Poucos minutos depois, me vi cara-a-cara com ele. Autografou a foto e olhou nos meus olhos, cumprimentando-me: “Hi!”. Eu, nervoso, apenas lhe respondi, “thank you”.

 

Pernas bambas, saio do recinto feliz com o que fizera. Não poderia ter sido melhor, certo? No mesmo instante, dou de cara com um colega do Trek Brasilis, que me criticou por ter gasto dinheiro com aquilo. Olhei no fundo dos seus olhos e lhe disse: “Não acha um valor pequeno a ser pago para poder olhar nos olhos de alguém que te influenciou tanto?”

Não deu outra… no mesmo instante ele foi atrás de seu autógrafo.
Ao lado, ouvi uma amiga comentando que não iria mais lavar a mão.
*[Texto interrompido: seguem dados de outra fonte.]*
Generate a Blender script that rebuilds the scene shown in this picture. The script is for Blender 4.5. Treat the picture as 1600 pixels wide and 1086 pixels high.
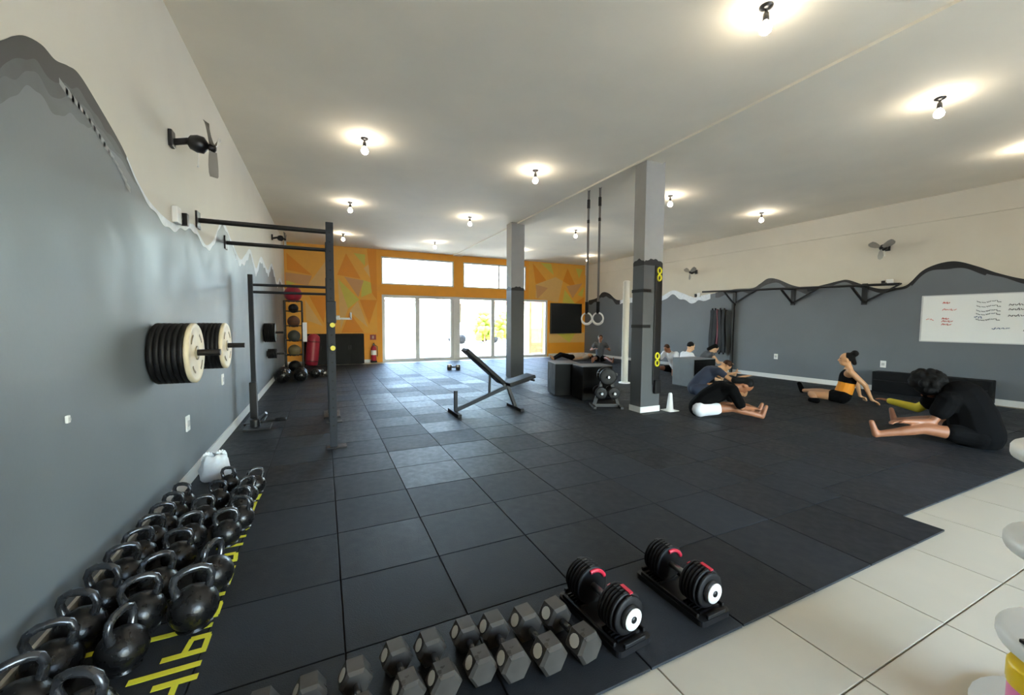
import bpy, bmesh, math, random
from mathutils import Vector, Matrix, Euler
random.seed(7)
scn = bpy.context.scene
for o in list(bpy.data.objects):
    bpy.data.objects.remove(o)
COL = scn.collection
PI = math.pi

# ------------------------------------------------------------------ camera
cam_d = bpy.data.cameras.new('camera')
cam = bpy.data.objects.new('camera', cam_d)
COL.objects.link(cam)
cam_d.sensor_width = 36.0
cam_d.sensor_fit = 'HORIZONTAL'
cam_d.lens = 629.26 * 36.0 / 1600.0
cam_d.clip_start = 0.02
cam_d.clip_end = 400
yaw, pit, rol = 0.438005, 0.0622914, -0.005909
F = Vector((math.sin(yaw)*math.cos(pit), math.cos(yaw)*math.cos(pit), -math.sin(pit)))
R0 = Vector((math.cos(yaw), -math.sin(yaw), 0))
U0 = R0.cross(F)
Rv = R0*math.cos(rol) - U0*math.sin(rol)
Uv = R0*math.sin(rol) + U0*math.cos(rol)
M = Matrix.Identity(4)
for i in range(3):
    M[i][0], M[i][1], M[i][2] = Rv[i], Uv[i], -F[i]
M[2][3] = 1.4
cam.matrix_world = M
scn.camera = cam

# ------------------------------------------------------------------ light
SUN_EL, SUN_AZ = math.radians(66), math.radians(150)     # sun high, behind the viewer's left shoulder
world = bpy.data.worlds.new('World'); scn.world = world
world.use_nodes = True
wn, wl = world.node_tree.nodes, world.node_tree.links
bg = wn['Background']
sky = wn.new('ShaderNodeTexSky')
sky.sky_type = 'NISHITA'
sky.sun_disc = False
sky.sun_elevation = SUN_EL
sky.sun_rotation = SUN_AZ
sky.air_density = 1.2
sky.dust_density = 1.0
wl.new(sky.outputs[0], bg.inputs[0])
bg.inputs[1].default_value = 1.0
sun_d = bpy.data.lights.new('sun', 'SUN')
sun_d.energy = 3.0; sun_d.angle = 0.01; sun_d.color = (1.0, .96, .88)
sun = bpy.data.objects.new('sun', sun_d); COL.objects.link(sun)
sdir = Vector((math.sin(-0.9)*math.cos(SUN_EL), math.cos(-0.9)*math.cos(SUN_EL), math.sin(SUN_EL)))
sun.rotation_euler = sdir.to_track_quat('Z', 'Y').to_euler()
sun.location = (0, 20, 20)
BULB_STRENGTH = 21.0
scn.view_settings.view_transform = 'Standard'
scn.view_settings.look = 'None'
scn.view_settings.gamma = 1
scn.view_settings.use_curve_mapping = False
scn.view_settings.exposure = 2.52

# ------------------------------------------------------------------ materials
MATS = {}
def s2l(c):
    return tuple((x/255/12.92 if x/255 <= .04045 else ((x/255+.055)/1.055)**2.4) for x in c)
def mat(name, rgb, rough=.5, metal=0., noise=0., nscale=6., bump=0., bscale=60., spec=.5, rnd=0., rrnd=0., emit=0., lin=False, coat=0.):
    if name in MATS: return MATS[name]
    m = bpy.data.materials.new(name); m.use_nodes = True
    n, l = m.node_tree.nodes, m.node_tree.links
    b = n['Principled BSDF']
    col = rgb if lin else s2l(rgb)
    b.inputs['Base Color'].default_value = (*col, 1)
    b.inputs['Roughness'].default_value = rough
    b.inputs['Metallic'].default_value = metal
    b.inputs['Specular IOR Level'].default_value = spec
    if coat: b.inputs['Coat Weight'].default_value = coat
    src = None
    if noise or bump:
        tc = n.new('ShaderNodeTexCoord')
    if noise:
        nz = n.new('ShaderNodeTexNoise'); nz.inputs['Scale'].default_value = nscale; nz.inputs['Detail'].default_value = 5
        l.new(tc.outputs['Object'], nz.inputs['Vector'])
        mr = n.new('ShaderNodeMapRange'); mr.inputs[1].default_value = .3; mr.inputs[2].default_value = .7
        mr.inputs[3].default_value = 1-noise; mr.inputs[4].default_value = 1+noise
        l.new(nz.outputs[0], mr.inputs[0]); src = mr.outputs[0]
        rr = n.new('ShaderNodeMapRange'); rr.inputs[1].default_value = .3; rr.inputs[2].default_value = .7
        rr.inputs[3].default_value = max(.02, rough-.08); rr.inputs[4].default_value = min(1, rough+.08)
        l.new(nz.outputs[0], rr.inputs[0]); rsrc = rr.outputs[0]
        l.new(rsrc, b.inputs['Roughness'])
    if rnd or rrnd:
        oi = n.new('ShaderNodeObjectInfo')
    if rnd:
        m2 = n.new('ShaderNodeMapRange'); m2.inputs[3].default_value = 1-rnd; m2.inputs[4].default_value = 1+rnd
        l.new(oi.outputs['Random'], m2.inputs[0])
        if src:
            mu = n.new('ShaderNodeMath'); mu.operation = 'MULTIPLY'
            l.new(src, mu.inputs[0]); l.new(m2.outputs[0], mu.inputs[1]); src = mu.outputs[0]
        else: src = m2.outputs[0]
    if rrnd:
        m3 = n.new('ShaderNodeMapRange'); m3.inputs[3].default_value = rough-rrnd; m3.inputs[4].default_value = rough+rrnd
        l.new(oi.outputs['Random'], m3.inputs[0])
        if noise:
            ad = n.new('ShaderNodeMath'); ad.operation = 'ADD'; sb = n.new('ShaderNodeMath'); sb.operation = 'SUBTRACT'
            sb.inputs[1].default_value = rough
            l.new(rsrc, sb.inputs[0]); l.new(sb.outputs[0], ad.inputs[0]); l.new(m3.outputs[0], ad.inputs[1])
            l.new(ad.outputs[0], b.inputs['Roughness'])
        else: l.new(m3.outputs[0], b.inputs['Roughness'])
    if src:
        vm = n.new('ShaderNodeVectorMath'); vm.operation = 'SCALE'; vm.inputs[0].default_value = col
        l.new(src, vm.inputs['Scale']); l.new(vm.outputs[0], b.inputs['Base Color'])
    if bump:
        nb = n.new('ShaderNodeTexNoise'); nb.inputs['Scale'].default_value = bscale; nb.inputs['Detail'].default_value = 3
        l.new(tc.outputs['Object'], nb.inputs['Vector'])
        bp = n.new('ShaderNodeBump'); bp.inputs['Strength'].default_value = bump; bp.inputs['Distance'].default_value = .01
        l.new(nb.outputs[0], bp.inputs['Height']); l.new(bp.outputs[0], b.inputs['Normal'])
    if emit:
        b.inputs['Emission Color'].default_value = (*col, 1); b.inputs['Emission Strength'].default_value = emit
    MATS[name] = m
    return m
def glass_mat(name, tint=(1, 1, 1)):
    m = bpy.data.materials.new(name); m.use_nodes = True
    n, l = m.node_tree.nodes, m.node_tree.links
    n.remove(n['Principled BSDF'])
    t = n.new('ShaderNodeBsdfTransparent'); t.inputs[0].default_value = (*tint, 1)
    g = n.new('ShaderNodeBsdfGlossy'); g.inputs['Roughness'].default_value = .02
    fr = n.new('ShaderNodeFresnel'); fr.inputs[0].default_value = 1.45
    mx = n.new('ShaderNodeMixShader')
    l.new(fr.outputs[0], mx.inputs[0]); l.new(t.outputs[0], mx.inputs[1]); l.new(g.outputs[0], mx.inputs[2])
    l.new(mx.outputs[0], n['Material Output'].inputs[0])
    return m

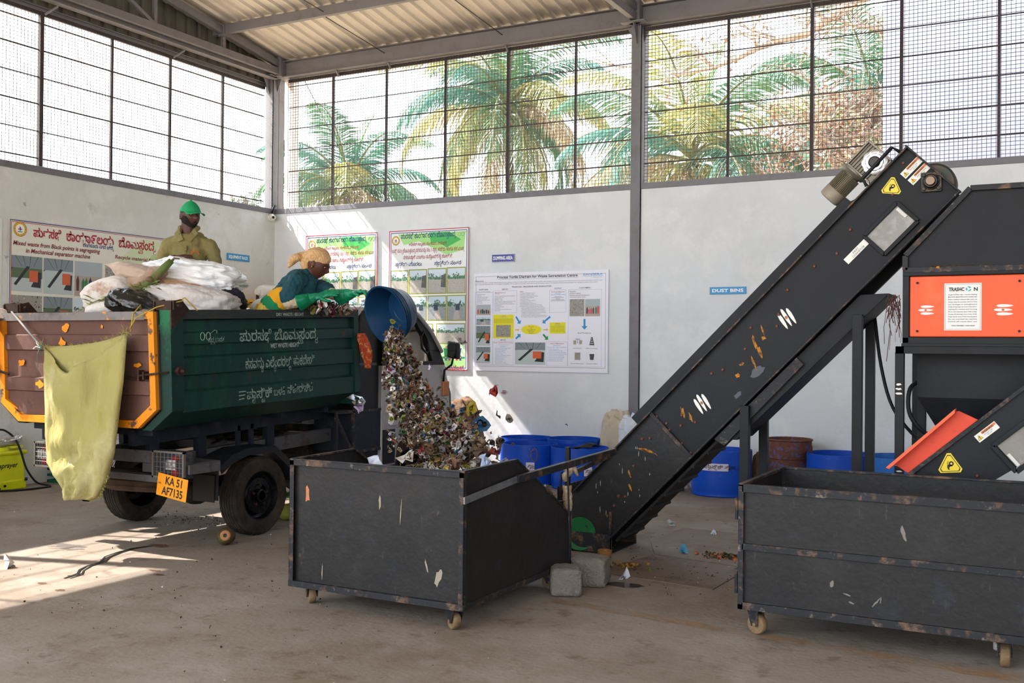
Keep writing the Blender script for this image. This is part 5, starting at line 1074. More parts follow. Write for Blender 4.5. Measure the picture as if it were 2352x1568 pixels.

Curioso, perguntei-lhe o motivo.

“Ele apertou minha mão!”

“Como assim? Como ele apertou a sua mão?”

“Eu só a estendi a ele… e ele me cumprimentou!”

É, talvez conseguir um autógrafo pudesse ter sido melhor…
Posso ser criticado, claro. Ser tachado de fanático, de ter participado e incentivado de um processo que extorquiu dinheiro dos fãs, aproveitando de sua boa vontade.

Não me importo.

Digo apenas o seguinte: a criança que um dia fui, e que ainda mora no meu interior, está com um sorriso enorme, de orelha a orelha. E isso vale muito mais do que R$ 50.

Fernando Rodrigues é co-editor e colunista do Trek Brasilis.